▸ **Data segment**:
________

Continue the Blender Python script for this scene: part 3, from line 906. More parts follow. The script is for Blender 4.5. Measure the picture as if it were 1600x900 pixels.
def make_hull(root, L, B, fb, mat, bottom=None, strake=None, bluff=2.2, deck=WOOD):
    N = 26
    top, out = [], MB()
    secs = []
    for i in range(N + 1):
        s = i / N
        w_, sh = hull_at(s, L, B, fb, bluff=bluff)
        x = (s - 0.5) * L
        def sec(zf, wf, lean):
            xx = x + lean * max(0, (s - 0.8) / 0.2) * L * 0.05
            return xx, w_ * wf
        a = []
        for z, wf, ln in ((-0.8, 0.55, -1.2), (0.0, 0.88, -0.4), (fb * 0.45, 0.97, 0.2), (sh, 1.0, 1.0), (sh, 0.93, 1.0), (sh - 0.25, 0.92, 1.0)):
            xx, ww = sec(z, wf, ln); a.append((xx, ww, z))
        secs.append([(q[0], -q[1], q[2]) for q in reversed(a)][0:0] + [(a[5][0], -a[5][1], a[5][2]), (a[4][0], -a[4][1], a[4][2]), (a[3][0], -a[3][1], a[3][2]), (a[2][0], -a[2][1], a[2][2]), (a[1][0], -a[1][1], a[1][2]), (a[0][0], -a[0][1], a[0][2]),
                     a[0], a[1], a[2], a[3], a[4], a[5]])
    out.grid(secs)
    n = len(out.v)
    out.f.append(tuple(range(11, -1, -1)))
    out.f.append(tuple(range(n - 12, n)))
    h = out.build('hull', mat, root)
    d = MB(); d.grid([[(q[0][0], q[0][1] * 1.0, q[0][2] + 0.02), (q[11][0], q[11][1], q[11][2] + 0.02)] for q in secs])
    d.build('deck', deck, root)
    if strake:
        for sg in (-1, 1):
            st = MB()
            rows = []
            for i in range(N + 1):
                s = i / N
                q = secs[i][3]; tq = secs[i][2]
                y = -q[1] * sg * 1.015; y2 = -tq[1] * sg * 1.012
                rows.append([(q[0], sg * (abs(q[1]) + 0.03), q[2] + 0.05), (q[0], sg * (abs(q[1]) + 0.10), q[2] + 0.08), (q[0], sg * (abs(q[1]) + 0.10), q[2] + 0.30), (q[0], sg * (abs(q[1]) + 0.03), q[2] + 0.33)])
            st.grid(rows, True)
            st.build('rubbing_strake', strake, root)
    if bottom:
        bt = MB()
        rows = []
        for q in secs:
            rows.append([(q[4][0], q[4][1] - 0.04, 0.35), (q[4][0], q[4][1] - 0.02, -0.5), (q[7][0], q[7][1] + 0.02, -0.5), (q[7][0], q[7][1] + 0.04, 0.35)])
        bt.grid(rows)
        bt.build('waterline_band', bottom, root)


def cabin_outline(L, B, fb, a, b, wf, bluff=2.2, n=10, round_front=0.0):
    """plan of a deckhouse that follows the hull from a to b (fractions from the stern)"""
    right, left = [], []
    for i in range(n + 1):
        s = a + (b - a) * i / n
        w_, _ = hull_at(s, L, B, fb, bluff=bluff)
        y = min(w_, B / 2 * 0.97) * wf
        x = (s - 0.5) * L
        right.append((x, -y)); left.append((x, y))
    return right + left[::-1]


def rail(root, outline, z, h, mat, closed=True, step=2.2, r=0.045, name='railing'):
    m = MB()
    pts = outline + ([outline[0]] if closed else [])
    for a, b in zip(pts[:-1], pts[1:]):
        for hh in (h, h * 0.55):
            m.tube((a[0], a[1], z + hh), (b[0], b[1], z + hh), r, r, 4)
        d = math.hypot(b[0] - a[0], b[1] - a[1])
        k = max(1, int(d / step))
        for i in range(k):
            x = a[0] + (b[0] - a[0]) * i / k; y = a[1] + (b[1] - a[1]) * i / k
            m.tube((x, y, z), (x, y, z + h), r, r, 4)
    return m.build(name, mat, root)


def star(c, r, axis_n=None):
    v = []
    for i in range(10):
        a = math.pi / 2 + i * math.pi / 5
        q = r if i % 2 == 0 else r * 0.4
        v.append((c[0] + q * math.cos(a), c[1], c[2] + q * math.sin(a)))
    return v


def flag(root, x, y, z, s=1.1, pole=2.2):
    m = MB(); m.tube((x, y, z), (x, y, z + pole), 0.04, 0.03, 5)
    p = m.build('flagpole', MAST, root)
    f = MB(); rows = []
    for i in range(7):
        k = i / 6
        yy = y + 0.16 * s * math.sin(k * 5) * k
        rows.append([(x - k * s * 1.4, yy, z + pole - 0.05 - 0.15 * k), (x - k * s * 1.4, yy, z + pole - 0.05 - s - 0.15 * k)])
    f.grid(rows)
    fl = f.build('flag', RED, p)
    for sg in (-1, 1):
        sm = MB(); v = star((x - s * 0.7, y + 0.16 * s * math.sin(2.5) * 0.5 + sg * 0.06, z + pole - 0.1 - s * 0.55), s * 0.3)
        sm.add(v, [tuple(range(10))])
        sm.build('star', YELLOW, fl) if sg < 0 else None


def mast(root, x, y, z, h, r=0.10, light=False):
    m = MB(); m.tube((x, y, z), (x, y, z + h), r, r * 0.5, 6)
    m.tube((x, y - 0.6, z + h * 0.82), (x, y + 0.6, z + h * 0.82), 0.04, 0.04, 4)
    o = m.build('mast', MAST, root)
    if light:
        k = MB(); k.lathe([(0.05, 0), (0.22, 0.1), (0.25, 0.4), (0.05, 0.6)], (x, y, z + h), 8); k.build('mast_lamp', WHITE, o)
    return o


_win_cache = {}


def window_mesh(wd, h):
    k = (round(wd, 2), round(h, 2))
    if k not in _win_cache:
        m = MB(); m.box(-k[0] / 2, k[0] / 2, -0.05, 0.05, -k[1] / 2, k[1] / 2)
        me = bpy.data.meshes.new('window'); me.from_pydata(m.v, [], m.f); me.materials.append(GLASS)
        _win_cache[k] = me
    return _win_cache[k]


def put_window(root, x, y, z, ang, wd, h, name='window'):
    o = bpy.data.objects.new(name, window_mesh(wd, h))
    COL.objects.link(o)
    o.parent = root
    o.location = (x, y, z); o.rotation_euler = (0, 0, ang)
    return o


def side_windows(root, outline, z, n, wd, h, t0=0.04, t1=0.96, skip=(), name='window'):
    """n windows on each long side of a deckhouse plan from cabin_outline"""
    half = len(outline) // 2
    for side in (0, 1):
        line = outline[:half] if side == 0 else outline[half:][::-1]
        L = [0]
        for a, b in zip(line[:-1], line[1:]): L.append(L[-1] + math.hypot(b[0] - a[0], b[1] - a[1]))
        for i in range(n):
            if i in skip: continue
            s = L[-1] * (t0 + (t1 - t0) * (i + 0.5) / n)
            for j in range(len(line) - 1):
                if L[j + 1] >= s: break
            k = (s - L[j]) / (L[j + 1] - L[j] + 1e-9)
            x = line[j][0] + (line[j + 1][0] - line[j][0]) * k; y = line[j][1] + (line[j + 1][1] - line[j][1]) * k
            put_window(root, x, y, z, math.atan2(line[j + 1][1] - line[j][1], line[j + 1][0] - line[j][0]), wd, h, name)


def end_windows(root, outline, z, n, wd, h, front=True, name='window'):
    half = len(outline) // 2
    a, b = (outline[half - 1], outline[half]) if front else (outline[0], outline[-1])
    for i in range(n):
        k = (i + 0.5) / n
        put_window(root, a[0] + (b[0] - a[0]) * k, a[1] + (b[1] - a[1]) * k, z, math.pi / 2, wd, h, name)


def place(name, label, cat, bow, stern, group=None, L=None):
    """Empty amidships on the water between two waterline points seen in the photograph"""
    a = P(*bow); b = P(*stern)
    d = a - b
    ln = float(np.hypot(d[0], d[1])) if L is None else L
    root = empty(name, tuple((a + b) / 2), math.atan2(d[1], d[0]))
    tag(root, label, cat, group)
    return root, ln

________

▸ **Task requirements**: From the top of the listing above, restate each line word for word up to and including the line with "bt.build('waterline_band', bottom, root)"; add nothing else.

▸ **Task result**:
Continue the Blender Python script for this scene: part 3, from line 906. More parts follow. The script is for Blender 4.5. Measure the picture as if it were 1600x900 pixels.
def make_hull(root, L, B, fb, mat, bottom=None, strake=None, bluff=2.2, deck=WOOD):
    N = 26
    top, out = [], MB()
    secs = []
    for i in range(N + 1):
        s = i / N
        w_, sh = hull_at(s, L, B, fb, bluff=bluff)
        x = (s - 0.5) * L
        def sec(zf, wf, lean):
            xx = x + lean * max(0, (s - 0.8) / 0.2) * L * 0.05
            return xx, w_ * wf
        a = []
        for z, wf, ln in ((-0.8, 0.55, -1.2), (0.0, 0.88, -0.4), (fb * 0.45, 0.97, 0.2), (sh, 1.0, 1.0), (sh, 0.93, 1.0), (sh - 0.25, 0.92, 1.0)):
            xx, ww = sec(z, wf, ln); a.append((xx, ww, z))
        secs.append([(q[0], -q[1], q[2]) for q in reversed(a)][0:0] + [(a[5][0], -a[5][1], a[5][2]), (a[4][0], -a[4][1], a[4][2]), (a[3][0], -a[3][1], a[3][2]), (a[2][0], -a[2][1], a[2][2]), (a[1][0], -a[1][1], a[1][2]), (a[0][0], -a[0][1], a[0][2]),
                     a[0], a[1], a[2], a[3], a[4], a[5]])
    out.grid(secs)
    n = len(out.v)
    out.f.append(tuple(range(11, -1, -1)))
    out.f.append(tuple(range(n - 12, n)))
    h = out.build('hull', mat, root)
    d = MB(); d.grid([[(q[0][0], q[0][1] * 1.0, q[0][2] + 0.02), (q[11][0], q[11][1], q[11][2] + 0.02)] for q in secs])
    d.build('deck', deck, root)
    if strake:
        for sg in (-1, 1):
            st = MB()
            rows = []
            for i in range(N + 1):
                s = i / N
                q = secs[i][3]; tq = secs[i][2]
                y = -q[1] * sg * 1.015; y2 = -tq[1] * sg * 1.012
                rows.append([(q[0], sg * (abs(q[1]) + 0.03), q[2] + 0.05), (q[0], sg * (abs(q[1]) + 0.10), q[2] + 0.08), (q[0], sg * (abs(q[1]) + 0.10), q[2] + 0.30), (q[0], sg * (abs(q[1]) + 0.03), q[2] + 0.33)])
            st.grid(rows, True)
            st.build('rubbing_strake', strake, root)
    if bottom:
        bt = MB()
        rows = []
        for q in secs:
            rows.append([(q[4][0], q[4][1] - 0.04, 0.35), (q[4][0], q[4][1] - 0.02, -0.5), (q[7][0], q[7][1] + 0.02, -0.5), (q[7][0], q[7][1] + 0.04, 0.35)])
        bt.grid(rows)
        bt.build('waterline_band', bottom, root)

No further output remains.